WHAT THE TASK ASKS: Return exactly and only these lines: the first of the listing through the one containing "sc.view_settings.exposure=0.0".
= = = = =
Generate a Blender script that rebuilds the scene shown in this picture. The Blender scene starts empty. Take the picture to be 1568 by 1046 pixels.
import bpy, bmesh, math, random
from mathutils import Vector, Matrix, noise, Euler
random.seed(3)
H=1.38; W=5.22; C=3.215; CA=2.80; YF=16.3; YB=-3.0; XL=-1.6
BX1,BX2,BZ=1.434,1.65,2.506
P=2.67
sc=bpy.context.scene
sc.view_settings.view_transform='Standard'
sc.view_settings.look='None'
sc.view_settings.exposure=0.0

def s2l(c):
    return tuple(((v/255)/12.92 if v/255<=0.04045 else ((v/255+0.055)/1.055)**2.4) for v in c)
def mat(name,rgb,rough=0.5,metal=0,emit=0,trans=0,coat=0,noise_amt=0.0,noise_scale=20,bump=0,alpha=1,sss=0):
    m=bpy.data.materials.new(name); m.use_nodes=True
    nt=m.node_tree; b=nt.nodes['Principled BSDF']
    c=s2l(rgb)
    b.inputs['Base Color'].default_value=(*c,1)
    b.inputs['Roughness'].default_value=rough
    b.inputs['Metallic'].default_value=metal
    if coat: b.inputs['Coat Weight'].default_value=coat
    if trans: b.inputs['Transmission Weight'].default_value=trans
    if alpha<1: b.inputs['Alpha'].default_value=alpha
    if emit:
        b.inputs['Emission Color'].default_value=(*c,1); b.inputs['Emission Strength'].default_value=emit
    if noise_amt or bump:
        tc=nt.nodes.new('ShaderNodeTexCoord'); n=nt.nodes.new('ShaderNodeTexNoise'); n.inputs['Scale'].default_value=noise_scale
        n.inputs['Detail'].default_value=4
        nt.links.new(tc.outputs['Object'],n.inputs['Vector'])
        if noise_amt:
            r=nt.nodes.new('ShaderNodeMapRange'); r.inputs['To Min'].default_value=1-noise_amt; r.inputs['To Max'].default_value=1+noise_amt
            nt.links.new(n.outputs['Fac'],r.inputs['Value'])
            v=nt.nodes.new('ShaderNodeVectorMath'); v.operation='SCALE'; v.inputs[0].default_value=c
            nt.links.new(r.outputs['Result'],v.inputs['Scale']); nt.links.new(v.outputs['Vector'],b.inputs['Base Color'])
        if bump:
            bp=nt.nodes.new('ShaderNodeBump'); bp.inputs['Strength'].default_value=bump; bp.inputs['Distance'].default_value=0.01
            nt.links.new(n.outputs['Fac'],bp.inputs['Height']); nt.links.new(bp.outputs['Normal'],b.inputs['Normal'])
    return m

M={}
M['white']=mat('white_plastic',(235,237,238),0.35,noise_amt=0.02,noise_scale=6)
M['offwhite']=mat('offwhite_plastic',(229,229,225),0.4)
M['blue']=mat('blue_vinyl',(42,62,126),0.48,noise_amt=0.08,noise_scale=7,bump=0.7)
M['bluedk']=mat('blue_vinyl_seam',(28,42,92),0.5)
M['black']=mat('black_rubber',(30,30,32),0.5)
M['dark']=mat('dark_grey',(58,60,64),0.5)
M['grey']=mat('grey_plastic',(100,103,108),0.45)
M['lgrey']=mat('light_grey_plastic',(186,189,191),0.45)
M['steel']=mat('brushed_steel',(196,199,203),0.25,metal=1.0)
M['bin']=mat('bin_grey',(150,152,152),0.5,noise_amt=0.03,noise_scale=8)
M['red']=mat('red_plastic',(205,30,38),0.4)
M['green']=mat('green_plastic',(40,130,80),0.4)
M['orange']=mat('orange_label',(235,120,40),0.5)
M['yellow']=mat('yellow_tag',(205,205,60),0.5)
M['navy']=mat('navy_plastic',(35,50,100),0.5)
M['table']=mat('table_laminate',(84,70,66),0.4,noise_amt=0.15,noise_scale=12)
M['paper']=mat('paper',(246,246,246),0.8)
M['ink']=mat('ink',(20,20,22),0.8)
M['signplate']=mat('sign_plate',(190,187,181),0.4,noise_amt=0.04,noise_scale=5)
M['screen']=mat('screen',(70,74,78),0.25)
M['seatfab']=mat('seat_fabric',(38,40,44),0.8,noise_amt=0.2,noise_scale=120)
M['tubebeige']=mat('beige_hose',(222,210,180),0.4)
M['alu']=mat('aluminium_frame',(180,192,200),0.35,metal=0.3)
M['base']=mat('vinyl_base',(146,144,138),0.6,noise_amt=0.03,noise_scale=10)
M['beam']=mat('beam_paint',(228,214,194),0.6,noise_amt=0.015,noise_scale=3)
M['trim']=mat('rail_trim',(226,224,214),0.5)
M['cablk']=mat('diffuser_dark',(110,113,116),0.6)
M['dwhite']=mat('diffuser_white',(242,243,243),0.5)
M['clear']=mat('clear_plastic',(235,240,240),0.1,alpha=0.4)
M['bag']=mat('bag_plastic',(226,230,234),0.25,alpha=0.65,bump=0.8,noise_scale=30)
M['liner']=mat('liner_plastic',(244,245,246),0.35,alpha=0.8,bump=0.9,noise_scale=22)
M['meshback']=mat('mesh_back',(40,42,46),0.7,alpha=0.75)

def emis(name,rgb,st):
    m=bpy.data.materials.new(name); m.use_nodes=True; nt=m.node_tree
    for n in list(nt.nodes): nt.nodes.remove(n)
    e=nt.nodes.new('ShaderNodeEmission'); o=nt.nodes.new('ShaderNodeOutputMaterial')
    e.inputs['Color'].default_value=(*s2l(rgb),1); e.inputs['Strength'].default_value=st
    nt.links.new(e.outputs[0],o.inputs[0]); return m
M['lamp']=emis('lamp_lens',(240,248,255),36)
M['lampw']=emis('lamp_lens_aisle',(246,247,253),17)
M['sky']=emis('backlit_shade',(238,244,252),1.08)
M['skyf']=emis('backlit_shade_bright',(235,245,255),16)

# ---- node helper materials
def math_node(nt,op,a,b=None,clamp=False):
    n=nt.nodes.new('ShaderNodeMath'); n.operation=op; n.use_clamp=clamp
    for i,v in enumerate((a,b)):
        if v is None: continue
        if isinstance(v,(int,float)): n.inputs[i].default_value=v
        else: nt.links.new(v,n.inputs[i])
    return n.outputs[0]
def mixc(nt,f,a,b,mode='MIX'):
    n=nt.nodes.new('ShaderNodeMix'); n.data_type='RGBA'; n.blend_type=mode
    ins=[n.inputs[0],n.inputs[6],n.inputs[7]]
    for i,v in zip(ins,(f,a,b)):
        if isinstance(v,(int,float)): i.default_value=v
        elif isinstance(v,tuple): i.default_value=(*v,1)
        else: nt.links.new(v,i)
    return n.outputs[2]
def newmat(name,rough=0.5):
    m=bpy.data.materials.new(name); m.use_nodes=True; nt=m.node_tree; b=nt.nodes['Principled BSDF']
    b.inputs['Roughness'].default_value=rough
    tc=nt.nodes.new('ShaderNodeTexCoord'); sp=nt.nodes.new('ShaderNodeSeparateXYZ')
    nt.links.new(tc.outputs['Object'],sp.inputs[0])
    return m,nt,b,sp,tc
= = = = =
SOLUTION BELOW:
Generate a Blender script that rebuilds the scene shown in this picture. The Blender scene starts empty. Take the picture to be 1568 by 1046 pixels.
import bpy, bmesh, math, random
from mathutils import Vector, Matrix, noise, Euler
random.seed(3)
H=1.38; W=5.22; C=3.215; CA=2.80; YF=16.3; YB=-3.0; XL=-1.6
BX1,BX2,BZ=1.434,1.65,2.506
P=2.67
sc=bpy.context.scene
sc.view_settings.view_transform='Standard'
sc.view_settings.look='None'
sc.view_settings.exposure=0.0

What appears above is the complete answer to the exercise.